_Given request:_ Exclude the pictures, then repeat the remaining data exactly.

_Supplied information:_
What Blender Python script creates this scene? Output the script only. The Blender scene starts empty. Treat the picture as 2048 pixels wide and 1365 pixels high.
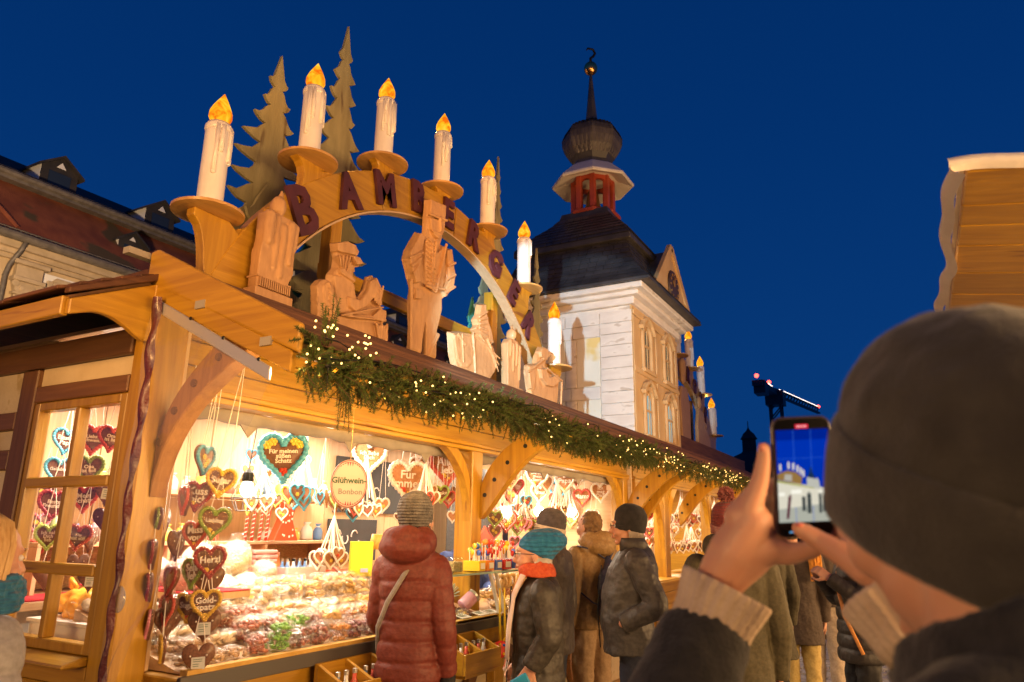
import bpy, bmesh, math, random
import numpy as np
from mathutils import Matrix, Vector, noise as mnoise
rng = random.Random(7)
S = bpy.context.scene
COL = S.collection
R_ = math.radians
# ---------------------------------------------------------------- camera, sky, exposure, lamps of the lane
def camera():
    pi, ro, az = R_(14.7), R_(.77), R_(29.17)
    fw = np.array([math.cos(pi)*math.cos(az), math.cos(pi)*math.sin(az), math.sin(pi)])
    rt = np.array([math.sin(az), -math.cos(az), 0.]); up = np.cross(rt, fw)
    c, s = math.cos(ro), math.sin(ro)
    r2 = c*rt+s*up; u2 = -s*rt+c*up
    cd = bpy.data.cameras.new('camera'); co = bpy.data.objects.new('camera', cd); COL.objects.link(co)
    m = Matrix.Identity(4)
    for i in range(3):
        m[i][0], m[i][1], m[i][2] = r2[i], u2[i], -fw[i]
    m[2][3] = 1.55
    co.matrix_world = m
    cd.sensor_width = 36; cd.lens = 1435/2048*36; cd.clip_start = .02; cd.clip_end = 900
    cd.dof.use_dof = True; cd.dof.focus_distance = 4.6; cd.dof.aperture_fstop = 4.5
    S.camera = co
camera()
S.render.engine = 'CYCLES'
S.cycles.use_denoising = True
S.cycles.max_bounces = 8; S.cycles.diffuse_bounces = 4; S.cycles.glossy_bounces = 3
S.cycles.transmission_bounces = 4; S.cycles.transparent_max_bounces = 12
S.cycles.caustics_reflective = False; S.cycles.caustics_refractive = False
S.cycles.sample_clamp_indirect = 4
S.view_settings.view_transform = 'Standard'; S.view_settings.look = 'None'
S.view_settings.exposure = 0; S.view_settings.gamma = 1
W = bpy.data.worlds.new('World'); S.world = W; W.use_nodes = True
def world():
    nt = W.node_tree; N = nt.nodes; L = nt.links; N.clear()
    out = N.new('ShaderNodeOutputWorld'); bg = N.new('ShaderNodeBackground')
    tc = N.new('ShaderNodeTexCoord'); sp = N.new('ShaderNodeSeparateXYZ'); rp = N.new('ShaderNodeValToRGB')
    L.new(tc.outputs['Generated'], sp.inputs[0]); L.new(sp.outputs['Z'], rp.inputs[0])
    e = rp.color_ramp.elements
    e[0].position = 0; e[0].color = (.0030, .0440, .190, 1)
    e[1].position = 1; e[1].color = (.0004, .0130, .062, 1)
    for p, c in ((.22, (.0020, .0390, .182, 1)), (.5, (.0008, .0300, .152, 1)), (.75, (.0005, .0245, .128, 1))):
        k = e.new(p); k.color = c
    L.new(rp.outputs[0], bg.inputs[0]); bg.inputs[1].default_value = 1
    L.new(bg.outputs[0], out.inputs[0])
world()
def lamp(name, kind, loc, col, power, target=None, size=.1, sizey=None, cone=None, blend=.2, spread=None):
    d = bpy.data.lights.new(name, kind); d.color = col; d.energy = power
    o = bpy.data.objects.new(name, d); COL.objects.link(o); o.location = loc
    if kind == 'AREA':
        d.size = size
        if sizey: d.shape = 'RECTANGLE'; d.size_y = sizey
        if spread: d.spread = spread
    elif kind == 'SPOT':
        d.shadow_soft_size = size; d.spot_size = cone; d.spot_blend = blend
    else: d.shadow_soft_size = size
    if target is not None:
        o.rotation_euler = (Vector(target)-Vector(loc)).to_track_quat('-Z', 'Y').to_euler()
    return o
WARM = (1., .57, .22); WHITE = (1., .82, .62); COOL = (.50, .78, 1.)
# the lit fronts of the row of stalls across the lane, behind the camera
lamp('stall_light', 'AREA', (1.5, -2.8, 1.7), WARM, 330, (4.0, 3, 2.7), 3.6, 1.1)
lamp('stall_light', 'AREA', (7.5, -3.2, 1.7), WARM, 420, (7.0, 3, 2.9), 5., 1.1)
lamp('stall_light', 'AREA', (-2.4, 1.7, 1.9), WARM, 120, (1.9, 3.4, 2.1), 1.8, 1.)
lamp('lane_spot_light', 'SPOT', (-3.2, .8, 3.2), (1., .50, .15), 900, (5.2, 3, 3.5), .25, None, R_(42), .35)
lamp('lane_spot_light', 'SPOT', (-2.5, -.6, 3.9), (1., .45, .10), 1700, (8.83, 4.0, 3.75), .15, None, R_(15), .3)  # second spot, added to warm the tower's left face
lamp('street_lamp_light', 'SPOT', (-.06, .87, 2.2), COOL, 3100, (8.83, 3.70, 3.85), .035, None, R_(18), .2)
lamp('square_light', 'SPOT', (3., 9.5, 4.2), (1., .68, .38), 5200, (9.5, 18, 8.2), .3, None, R_(100), .5)
lamp('square_light', 'SPOT', (24., 8.5, 4.2), (1., .62, .38), 600, (28, 18, 8.5), .3, None, R_(110), .6)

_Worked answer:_
What Blender Python script creates this scene? Output the script only. The Blender scene starts empty. Treat the picture as 2048 pixels wide and 1365 pixels high.
import bpy, bmesh, math, random
import numpy as np
from mathutils import Matrix, Vector, noise as mnoise
rng = random.Random(7)
S = bpy.context.scene
COL = S.collection
R_ = math.radians
# ---------------------------------------------------------------- camera, sky, exposure, lamps of the lane
def camera():
    pi, ro, az = R_(14.7), R_(.77), R_(29.17)
    fw = np.array([math.cos(pi)*math.cos(az), math.cos(pi)*math.sin(az), math.sin(pi)])
    rt = np.array([math.sin(az), -math.cos(az), 0.]); up = np.cross(rt, fw)
    c, s = math.cos(ro), math.sin(ro)
    r2 = c*rt+s*up; u2 = -s*rt+c*up
    cd = bpy.data.cameras.new('camera'); co = bpy.data.objects.new('camera', cd); COL.objects.link(co)
    m = Matrix.Identity(4)
    for i in range(3):
        m[i][0], m[i][1], m[i][2] = r2[i], u2[i], -fw[i]
    m[2][3] = 1.55
    co.matrix_world = m
    cd.sensor_width = 36; cd.lens = 1435/2048*36; cd.clip_start = .02; cd.clip_end = 900
    cd.dof.use_dof = True; cd.dof.focus_distance = 4.6; cd.dof.aperture_fstop = 4.5
    S.camera = co
camera()
S.render.engine = 'CYCLES'
S.cycles.use_denoising = True
S.cycles.max_bounces = 8; S.cycles.diffuse_bounces = 4; S.cycles.glossy_bounces = 3
S.cycles.transmission_bounces = 4; S.cycles.transparent_max_bounces = 12
S.cycles.caustics_reflective = False; S.cycles.caustics_refractive = False
S.cycles.sample_clamp_indirect = 4
S.view_settings.view_transform = 'Standard'; S.view_settings.look = 'None'
S.view_settings.exposure = 0; S.view_settings.gamma = 1
W = bpy.data.worlds.new('World'); S.world = W; W.use_nodes = True
def world():
    nt = W.node_tree; N = nt.nodes; L = nt.links; N.clear()
    out = N.new('ShaderNodeOutputWorld'); bg = N.new('ShaderNodeBackground')
    tc = N.new('ShaderNodeTexCoord'); sp = N.new('ShaderNodeSeparateXYZ'); rp = N.new('ShaderNodeValToRGB')
    L.new(tc.outputs['Generated'], sp.inputs[0]); L.new(sp.outputs['Z'], rp.inputs[0])
    e = rp.color_ramp.elements
    e[0].position = 0; e[0].color = (.0030, .0440, .190, 1)
    e[1].position = 1; e[1].color = (.0004, .0130, .062, 1)
    for p, c in ((.22, (.0020, .0390, .182, 1)), (.5, (.0008, .0300, .152, 1)), (.75, (.0005, .0245, .128, 1))):
        k = e.new(p); k.color = c
    L.new(rp.outputs[0], bg.inputs[0]); bg.inputs[1].default_value = 1
    L.new(bg.outputs[0], out.inputs[0])
world()
def lamp(name, kind, loc, col, power, target=None, size=.1, sizey=None, cone=None, blend=.2, spread=None):
    d = bpy.data.lights.new(name, kind); d.color = col; d.energy = power
    o = bpy.data.objects.new(name, d); COL.objects.link(o); o.location = loc
    if kind == 'AREA':
        d.size = size
        if sizey: d.shape = 'RECTANGLE'; d.size_y = sizey
        if spread: d.spread = spread
    elif kind == 'SPOT':
        d.shadow_soft_size = size; d.spot_size = cone; d.spot_blend = blend
    else: d.shadow_soft_size = size
    if target is not None:
        o.rotation_euler = (Vector(target)-Vector(loc)).to_track_quat('-Z', 'Y').to_euler()
    return o
WARM = (1., .57, .22); WHITE = (1., .82, .62); COOL = (.50, .78, 1.)
# the lit fronts of the row of stalls across the lane, behind the camera
lamp('stall_light', 'AREA', (1.5, -2.8, 1.7), WARM, 330, (4.0, 3, 2.7), 3.6, 1.1)
lamp('stall_light', 'AREA', (7.5, -3.2, 1.7), WARM, 420, (7.0, 3, 2.9), 5., 1.1)
lamp('stall_light', 'AREA', (-2.4, 1.7, 1.9), WARM, 120, (1.9, 3.4, 2.1), 1.8, 1.)
lamp('lane_spot_light', 'SPOT', (-3.2, .8, 3.2), (1., .50, .15), 900, (5.2, 3, 3.5), .25, None, R_(42), .35)
lamp('lane_spot_light', 'SPOT', (-2.5, -.6, 3.9), (1., .45, .10), 1700, (8.83, 4.0, 3.75), .15, None, R_(15), .3)  # second spot, added to warm the tower's left face
lamp('street_lamp_light', 'SPOT', (-.06, .87, 2.2), COOL, 3100, (8.83, 3.70, 3.85), .035, None, R_(18), .2)
lamp('square_light', 'SPOT', (3., 9.5, 4.2), (1., .68, .38), 5200, (9.5, 18, 8.2), .3, None, R_(100), .5)
lamp('square_light', 'SPOT', (24., 8.5, 4.2), (1., .62, .38), 600, (28, 18, 8.5), .3, None, R_(110), .6)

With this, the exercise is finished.